NOTES
You have been wishing to know my views with regard to liberal studies.
My answer is this:
I respect no study, and deem no study good, which results in money-making. Such studies are profit-bringing occupations, useful only in so far as they give the mind a preparation and do not engage it permanently. One should linger upon them only so long as the mind can occupy itself with nothing greater they are our apprenticeship, not our real work.
Hence you see why "liberal studies" are so called it is because they are studies worthy of a free-born gentleman. But there is only one really liberal study,— that which gives a man his liberty. It is the study of wisdom, and that is lofty, brave, and great-souled. All other studies are puny and puerile. [...]
"What then," you say, "do the liberal studies contribute nothing to our welfare?" Very much in other respects, but nothing at all as regards virtue. For even these arts of which I have spoken, though admittedly of a low grade depending as they do upon handiwork - contribute greatly toward the equipment of life, but nevertheless have nothing to do with virtue.
And if you inquire, " Why, then, do we educate our children in the liberal studies?" it is not because they can bestow virtue, but because they prepare the soul for the reception of virtue.
Just as that "primary course" as the ancients called it, in grammar, which gave boys their elementary training, does not teach them the liberal arts, but prepares the ground for their early acquisition of these arts, so the liberal arts do not conduct the soul all the way to virtue, but merely set it going in that direction. [...]
"But," one says, "since you declare that virtue cannot be attained without the ' liberal studies,' how is it that you deny that they offer any assistance to virtue?
Because you cannot attain virtue without food, either and yet food has nothing to do with virtue. Wood does not offer assistance to a ship, although a ship cannot be built except of wood. There is no reason, I say, why you should think that anything is made by the assistance of that without which it cannot be made. We might
even make the statement that it is possible to attain wisdom without the "liberal studies"; for although virtue is a thing that must be learned, yet it is not learned by means of these studies. [...]
"But it is a pleasure to be acquainted with many arts." Therefore let us keep only as much of them as is essential. Do you regard that man as blame-worthy who puts superfluous things on the same footing with useful things, and in his house makes a lavish display of costly objects, but do not deem him blameworthy who has allowed himself to become engrossed with the useless furniture of learning?
This desire to know more than is sufficient is a sort of intemperance. Why?
Because this unseemly pursuit of the liberal arts makes men troublesome, wordy, tactless, self-satisfied bores, who fail to learn the essentials just because they have learned the non-essentials.

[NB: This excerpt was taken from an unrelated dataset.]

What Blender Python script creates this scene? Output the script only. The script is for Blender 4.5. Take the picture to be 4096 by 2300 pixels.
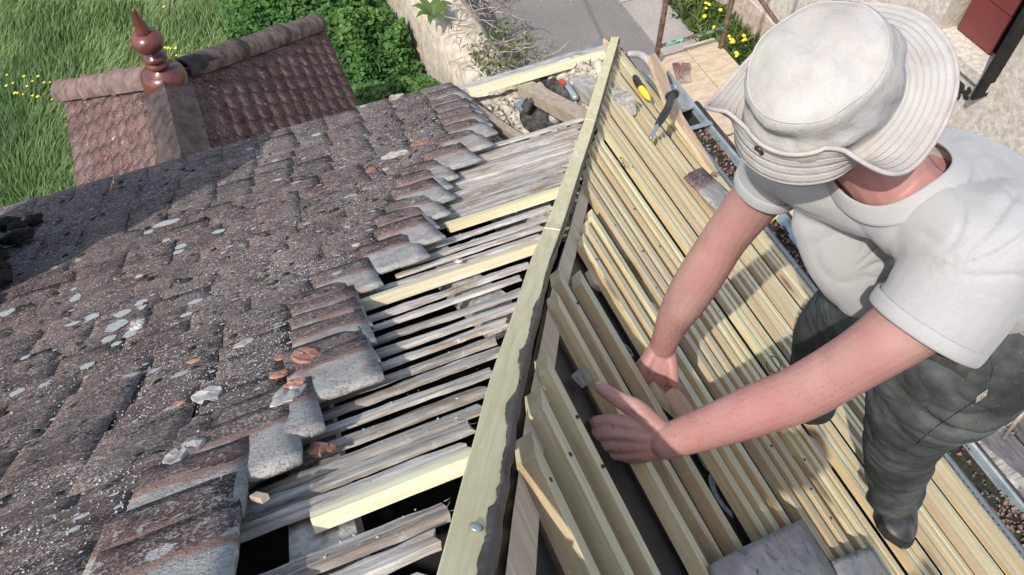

Didymus the scholar wrote four thousand books. I should feel pity for him if he had only read the same number of superfluous volumes. In these books he investigates Homer's birthplace, who was really the mother of Aeneas, whether Anacreon was more of a rake or more of a drunkard, whether Sappho was a bad lot, and other problems the answers to which, if found, were forthwith to be forgotten. Come now, do not tell me that life is long! [...]
I have been speaking so far of liberal studies but think how much superfluous and unpractical matter the philosophers contain! Of their own accord they also have descended to establishing nice divisions of syllables, to determining the true meaning of conjunctions and prepositions; they have been envious of the scholars, envious of the mathematicians.
They have taken over into their own art all the superfluities of these other arts; the result is that they know more about careful speaking than about careful living.
Let me tell you what evils are due to over-nice exactness, and what an enemy it is of truth.
Protagoras declares that one can take either side on any question and debate it with equal success - even on this very question, whether every subject can be debated from either point of view.
Nausiphanes holds that in things which seem to exist, there is no difference between existence and non-existence.
Parmenides maintains that nothing exists of all this which seems to exist, except the universe alone.
Zeno of Elea removed all the difficulties by removing one for he declares that nothing exists.
The Pyithonean, Megarian, Eretrian, and Academic schools are all engaged in practically the same task they have introduced a new knowledge, non-knowledge.
You may sweep all these theories in with the superfluous troops of "liberal" studies; the one class of men give me a knowledge that will be of no use to me, the other class do away with any hope of attaining knowledge.
It is better, of course, to know useless things than to know nothing. One set of philosophers offers no light by which I may direct my gaze toward the truth the other digs out my very eyes and leaves me blind.
If I cleave to Protagoras, there is nothing in the scheme of nature that is not doubtful; if I hold with Nausiphanes, I am sure only of this that — everything is unsure; if with Parmenides, there is nothing except the One; if with Zeno, there is not even the One.
What are we, then? What becomes of all these things that surround us, support us, sustain us? The whole universe is then a vain or deceptive shadow. I cannot readily say whether I am more vexed at those who would have it that we know nothing, or with those who would not leave us even this privilege.